Nigerian Fintechs Struggle with Leadership and Governance – Your Money Could Be at Risk
Nigeria’s fintech sector is booming, attracting attention with funding rounds, unicorn valuations, and rapid digital innovation. Yet, behind the headlines lies a critical leadership and governance problem that threatens both investors and users.
Despite their growth, many fintech companies operate like one-person shows, critical decisions happen behind closed doors, oversight is minimal, and accountability is often treated as an afterthought.
Governance Gaps in Nigeria’s Fintech Space
According to Adebare Akinwunmi, tech lawyer and partner at CrestHall Attorneys, the warning signs in Nigeria’s startup ecosystem are impossible to ignore:
“The Nigerian fintech and startup space is full of cautionary tales that could have turned out differently if there had been proper board oversight and governance structures in place.”

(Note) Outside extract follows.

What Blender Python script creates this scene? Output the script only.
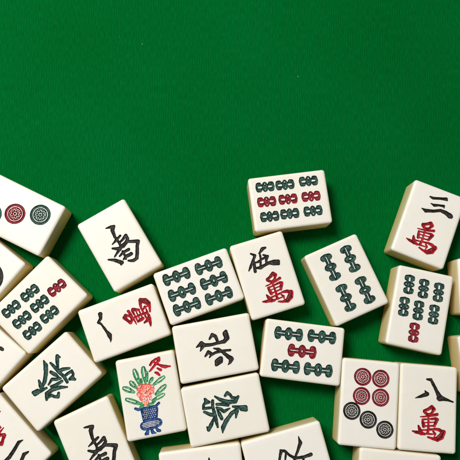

Many past scandals and collapses in the sector stem from a single fundamental issue: decisions made without checks, finances handled without scrutiny, and strategies pursued without challenge. Even more concerning are the crises that never make the news, such as internal financial mismanagement, leadership disputes, and regulatory breaches.
The Founder-Centric Model
Most Nigerian fintechs start with a visionary founder who funds operations, builds the product, and makes every critical decision. While this centralised approach works during early stages, it becomes a liability as the company scales.
“As the company grows, the same centralised decision-making becomes a liability,” says Akinwunmi. “Without proper oversight or legal structuring, the founder’s dominance becomes embedded in the company culture, making change difficult.”
Experience Gaps and Leadership Challenges
Akinwunmi highlights an experience gap among many founders:
- Many come from startups with weak corporate systems.
- Leadership, delegation, and governance are learned skills, often missing in early-stage founders.
- Informal practices that worked in small teams are replicated in larger, more complex organisations.
The intoxicating nature of power can also exacerbate the problem. Founders often resist shared decision-making, believing they are protecting the company’s vision, when in reality, this limits growth and potential.
“This is a form of corporate self-sabotage,” Akinwunmi notes. “The refusal to delegate or empower others ultimately undermines the very success the founder is trying to protect.”
Legal and Financial Consequences
The governance vacuum in fintechs carries serious legal and financial risks:
- Lack of transparency exposes investors and users to potential losses.
- Weak oversight increases the likelihood of regulatory breaches.
- Centralised decision-making can stifle innovation and scalability.
Akinwunmi stresses that transparency and accountability are not just buzzwords; they are the foundation of sound corporate governance and the protection of stakeholder interests.
Why It Matters for Investors
As Nigeria’s fintech sector continues to grow, investors, customers, and partners must be aware of these leadership risks. Proper governance frameworks, independent boards, and structured oversight are critical to safeguarding both capital and the future of Nigeria’s fintech ecosystem.